Os últimos dois filmes do ciclo representam bem o espírito de comunidade entre artistas e a vontade de expressão através do experimentalismo muito em voga na década de 1970. Durante um festival de cinema em Belgrado, Godina recrutou alguns dos seus colegas (nomes como Tinto Brass, Miloš Forman, Frederick Wiseman, Mladomir Djordjevic, Paul Morrissey e Buck Henry) para o filme-coletânea I Miss Sonia Henie (1971), dando-lhe uma série de regras que tinham de seguir – Godina editou depois as contribuições de cada um. Talvez mais interessante que o próprio filme é The Making of Sonja Henie (1972), que como o título indica, acompanha o processo criativo e colaborativo entre os diferentes realizadores, uma curiosa janela sobre a partilha de ideias e ideais entre artistas, como uma forma política de encarar a arte.

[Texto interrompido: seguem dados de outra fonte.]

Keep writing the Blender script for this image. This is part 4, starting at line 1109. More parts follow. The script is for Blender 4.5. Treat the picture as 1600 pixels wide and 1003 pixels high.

A retrospectiva dedicada ao realizador Karpo Godina – uma oportunidade imperdível de conhecer o trabalho de um autor fulcral do cinema jugoslavo, europeu, experimentalista e acima de tudo cuja ambição de usar a arte como expressão política ainda hoje é uma ideia desafiante e provocadora – é exibida no próximo sábado, dia 30 de Setembro, às 18h, no Porto, na Casa das Artes, como parte integrante do Focus Eslovénia, do Beast International Film Festival.